### REQUIREMENTS
Copy nothing but the stretch that opens with the line containing "Write a Blender" and closes with the line containing "COL = S.collection". Keep pictures out.

----- TASK MATERIAL -----

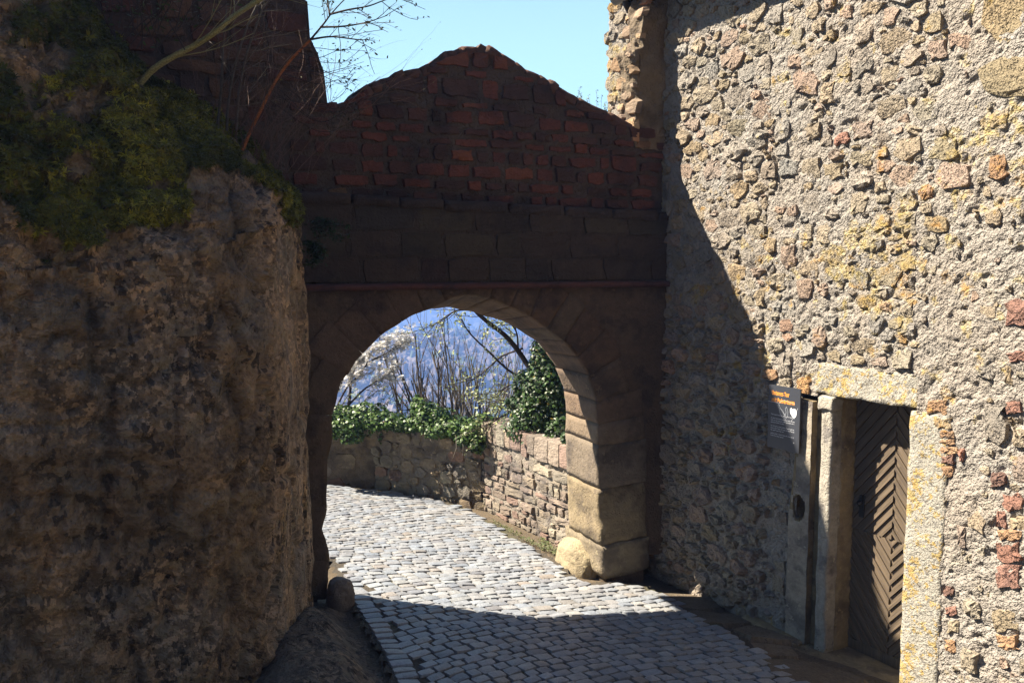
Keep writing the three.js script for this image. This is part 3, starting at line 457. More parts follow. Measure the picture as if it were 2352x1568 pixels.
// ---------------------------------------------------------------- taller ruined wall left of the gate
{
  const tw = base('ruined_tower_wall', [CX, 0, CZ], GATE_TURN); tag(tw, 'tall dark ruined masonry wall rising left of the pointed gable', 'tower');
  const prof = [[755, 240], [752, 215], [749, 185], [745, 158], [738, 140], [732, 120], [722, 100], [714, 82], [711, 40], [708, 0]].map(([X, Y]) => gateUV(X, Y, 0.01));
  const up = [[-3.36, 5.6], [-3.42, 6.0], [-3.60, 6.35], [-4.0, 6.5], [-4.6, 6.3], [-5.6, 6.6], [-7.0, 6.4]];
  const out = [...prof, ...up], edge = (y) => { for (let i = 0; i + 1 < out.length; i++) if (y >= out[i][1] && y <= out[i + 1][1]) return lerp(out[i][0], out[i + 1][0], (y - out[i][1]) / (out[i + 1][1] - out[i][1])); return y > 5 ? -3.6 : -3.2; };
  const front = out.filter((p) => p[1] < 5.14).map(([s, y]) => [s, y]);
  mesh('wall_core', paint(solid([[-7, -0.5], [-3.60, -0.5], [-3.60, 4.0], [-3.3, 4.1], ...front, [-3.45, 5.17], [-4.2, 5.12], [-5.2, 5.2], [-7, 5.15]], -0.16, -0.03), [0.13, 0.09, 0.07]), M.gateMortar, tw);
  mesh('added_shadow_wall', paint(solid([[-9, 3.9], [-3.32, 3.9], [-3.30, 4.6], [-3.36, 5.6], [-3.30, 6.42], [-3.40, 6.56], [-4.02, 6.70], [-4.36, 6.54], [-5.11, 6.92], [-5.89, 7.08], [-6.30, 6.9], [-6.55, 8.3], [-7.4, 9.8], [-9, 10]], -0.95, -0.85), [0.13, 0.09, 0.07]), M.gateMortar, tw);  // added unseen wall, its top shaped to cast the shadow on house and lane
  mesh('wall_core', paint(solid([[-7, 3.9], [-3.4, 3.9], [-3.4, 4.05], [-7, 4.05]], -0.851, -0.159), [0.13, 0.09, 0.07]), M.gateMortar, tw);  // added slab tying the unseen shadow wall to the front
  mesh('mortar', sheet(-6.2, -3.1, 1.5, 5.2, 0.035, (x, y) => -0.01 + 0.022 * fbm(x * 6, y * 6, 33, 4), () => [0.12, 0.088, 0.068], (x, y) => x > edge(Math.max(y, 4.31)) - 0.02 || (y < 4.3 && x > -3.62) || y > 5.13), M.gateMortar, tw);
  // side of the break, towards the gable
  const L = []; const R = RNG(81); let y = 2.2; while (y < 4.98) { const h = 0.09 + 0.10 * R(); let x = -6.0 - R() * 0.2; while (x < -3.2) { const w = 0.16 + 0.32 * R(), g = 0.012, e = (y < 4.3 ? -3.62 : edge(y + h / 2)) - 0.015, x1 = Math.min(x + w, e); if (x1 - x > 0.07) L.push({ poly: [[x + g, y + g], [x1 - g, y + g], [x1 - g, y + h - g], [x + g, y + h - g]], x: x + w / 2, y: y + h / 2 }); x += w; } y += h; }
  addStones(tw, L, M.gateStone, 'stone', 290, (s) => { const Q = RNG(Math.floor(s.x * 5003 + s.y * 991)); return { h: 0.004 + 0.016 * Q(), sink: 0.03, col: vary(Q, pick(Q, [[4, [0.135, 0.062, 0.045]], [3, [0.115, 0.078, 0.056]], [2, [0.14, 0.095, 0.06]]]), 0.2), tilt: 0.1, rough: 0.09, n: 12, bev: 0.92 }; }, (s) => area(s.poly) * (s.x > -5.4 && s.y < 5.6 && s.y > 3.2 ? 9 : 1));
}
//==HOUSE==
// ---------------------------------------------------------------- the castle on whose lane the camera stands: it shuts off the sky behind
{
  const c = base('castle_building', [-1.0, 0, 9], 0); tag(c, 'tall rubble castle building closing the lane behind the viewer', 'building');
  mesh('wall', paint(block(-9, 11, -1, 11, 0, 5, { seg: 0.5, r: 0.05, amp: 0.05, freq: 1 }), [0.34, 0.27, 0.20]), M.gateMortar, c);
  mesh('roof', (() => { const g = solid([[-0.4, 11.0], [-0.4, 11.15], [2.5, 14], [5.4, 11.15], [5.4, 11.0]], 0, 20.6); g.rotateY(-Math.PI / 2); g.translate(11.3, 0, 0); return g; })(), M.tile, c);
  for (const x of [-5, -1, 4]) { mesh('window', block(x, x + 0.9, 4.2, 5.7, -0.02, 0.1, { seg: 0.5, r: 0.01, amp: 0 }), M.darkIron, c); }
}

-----
----- TASK MATERIAL -----

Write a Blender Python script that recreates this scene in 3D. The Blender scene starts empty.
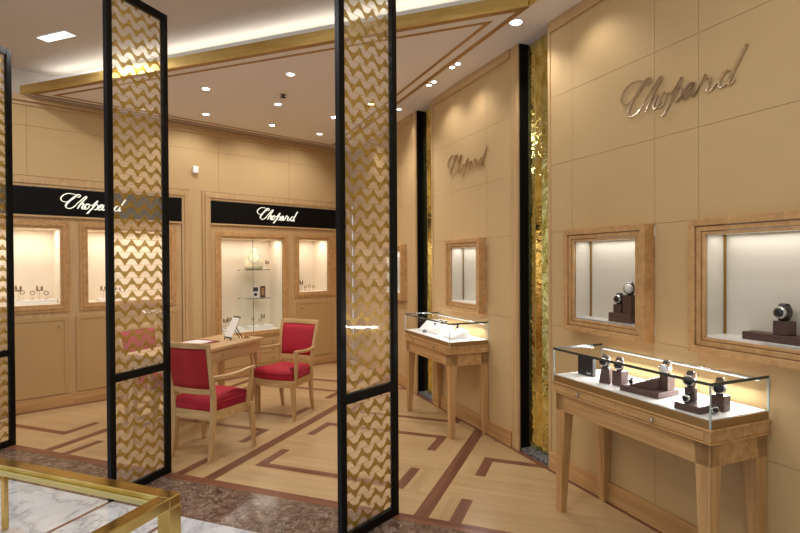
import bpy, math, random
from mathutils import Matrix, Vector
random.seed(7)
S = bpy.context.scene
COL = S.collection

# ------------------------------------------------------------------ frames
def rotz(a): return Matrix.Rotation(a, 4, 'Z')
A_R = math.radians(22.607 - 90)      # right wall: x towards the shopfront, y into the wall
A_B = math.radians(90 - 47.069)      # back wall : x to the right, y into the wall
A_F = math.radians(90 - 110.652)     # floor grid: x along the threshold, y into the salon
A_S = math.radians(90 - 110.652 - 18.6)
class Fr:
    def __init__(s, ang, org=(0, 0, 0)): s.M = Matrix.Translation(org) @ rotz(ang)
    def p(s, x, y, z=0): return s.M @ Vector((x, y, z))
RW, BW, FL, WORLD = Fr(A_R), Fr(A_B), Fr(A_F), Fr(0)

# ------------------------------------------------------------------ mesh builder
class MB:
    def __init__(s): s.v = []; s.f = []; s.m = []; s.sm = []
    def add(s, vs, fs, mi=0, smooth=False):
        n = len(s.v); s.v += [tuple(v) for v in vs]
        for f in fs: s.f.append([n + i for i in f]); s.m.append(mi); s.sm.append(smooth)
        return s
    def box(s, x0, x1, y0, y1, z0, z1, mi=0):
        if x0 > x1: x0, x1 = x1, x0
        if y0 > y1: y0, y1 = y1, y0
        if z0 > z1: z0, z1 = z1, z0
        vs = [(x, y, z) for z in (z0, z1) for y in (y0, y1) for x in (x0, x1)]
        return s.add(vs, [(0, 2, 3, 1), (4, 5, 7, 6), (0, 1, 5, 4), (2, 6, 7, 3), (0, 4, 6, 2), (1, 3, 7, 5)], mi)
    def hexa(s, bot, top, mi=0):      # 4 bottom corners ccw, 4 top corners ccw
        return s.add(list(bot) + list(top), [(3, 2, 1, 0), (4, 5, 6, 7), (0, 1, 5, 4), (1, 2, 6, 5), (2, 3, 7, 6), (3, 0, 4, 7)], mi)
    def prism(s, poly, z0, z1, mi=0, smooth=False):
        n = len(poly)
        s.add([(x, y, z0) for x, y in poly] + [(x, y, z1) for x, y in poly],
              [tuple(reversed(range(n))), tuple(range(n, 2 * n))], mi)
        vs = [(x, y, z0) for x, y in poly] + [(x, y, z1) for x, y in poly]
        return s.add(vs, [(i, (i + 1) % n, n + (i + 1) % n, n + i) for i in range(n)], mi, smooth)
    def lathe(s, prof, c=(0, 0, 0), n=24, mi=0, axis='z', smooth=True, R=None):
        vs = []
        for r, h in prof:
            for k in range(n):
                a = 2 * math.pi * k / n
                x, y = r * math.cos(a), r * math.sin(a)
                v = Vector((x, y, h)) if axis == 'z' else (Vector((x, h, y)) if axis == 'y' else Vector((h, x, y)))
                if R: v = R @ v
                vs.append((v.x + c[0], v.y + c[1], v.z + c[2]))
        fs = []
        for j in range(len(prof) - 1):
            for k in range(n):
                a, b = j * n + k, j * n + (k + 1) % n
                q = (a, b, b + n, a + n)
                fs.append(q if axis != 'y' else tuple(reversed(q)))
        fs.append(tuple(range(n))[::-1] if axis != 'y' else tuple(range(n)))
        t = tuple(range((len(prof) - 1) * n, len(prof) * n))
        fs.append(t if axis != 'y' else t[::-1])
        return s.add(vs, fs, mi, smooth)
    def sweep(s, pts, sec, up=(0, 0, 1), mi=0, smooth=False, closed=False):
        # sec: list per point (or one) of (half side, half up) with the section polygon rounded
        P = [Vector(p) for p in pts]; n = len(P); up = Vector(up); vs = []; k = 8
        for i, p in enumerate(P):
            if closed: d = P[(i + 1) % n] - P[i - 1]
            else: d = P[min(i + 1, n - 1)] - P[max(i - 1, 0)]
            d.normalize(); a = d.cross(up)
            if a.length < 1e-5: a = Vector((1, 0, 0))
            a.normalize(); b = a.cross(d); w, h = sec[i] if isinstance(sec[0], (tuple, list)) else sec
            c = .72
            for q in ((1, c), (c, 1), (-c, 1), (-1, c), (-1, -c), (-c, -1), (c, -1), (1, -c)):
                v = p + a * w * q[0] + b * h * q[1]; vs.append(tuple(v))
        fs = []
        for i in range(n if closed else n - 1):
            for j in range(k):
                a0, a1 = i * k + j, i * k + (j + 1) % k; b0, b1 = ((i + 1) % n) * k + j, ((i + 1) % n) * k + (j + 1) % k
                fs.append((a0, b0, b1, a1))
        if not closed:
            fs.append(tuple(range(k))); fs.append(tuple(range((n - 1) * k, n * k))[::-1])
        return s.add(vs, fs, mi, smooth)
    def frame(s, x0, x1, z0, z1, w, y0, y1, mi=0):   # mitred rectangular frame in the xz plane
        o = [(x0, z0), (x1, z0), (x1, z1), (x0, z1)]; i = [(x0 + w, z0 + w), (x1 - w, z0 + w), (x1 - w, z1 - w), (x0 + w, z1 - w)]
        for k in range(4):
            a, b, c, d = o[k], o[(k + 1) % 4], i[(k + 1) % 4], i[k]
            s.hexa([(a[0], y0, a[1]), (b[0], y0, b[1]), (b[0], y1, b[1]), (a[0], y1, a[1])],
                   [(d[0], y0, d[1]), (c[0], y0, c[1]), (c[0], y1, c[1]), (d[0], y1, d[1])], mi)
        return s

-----

### FULL ANSWER
Write a Blender Python script that recreates this scene in 3D. The Blender scene starts empty.
import bpy, math, random
from mathutils import Matrix, Vector
random.seed(7)
S = bpy.context.scene
COL = S.collection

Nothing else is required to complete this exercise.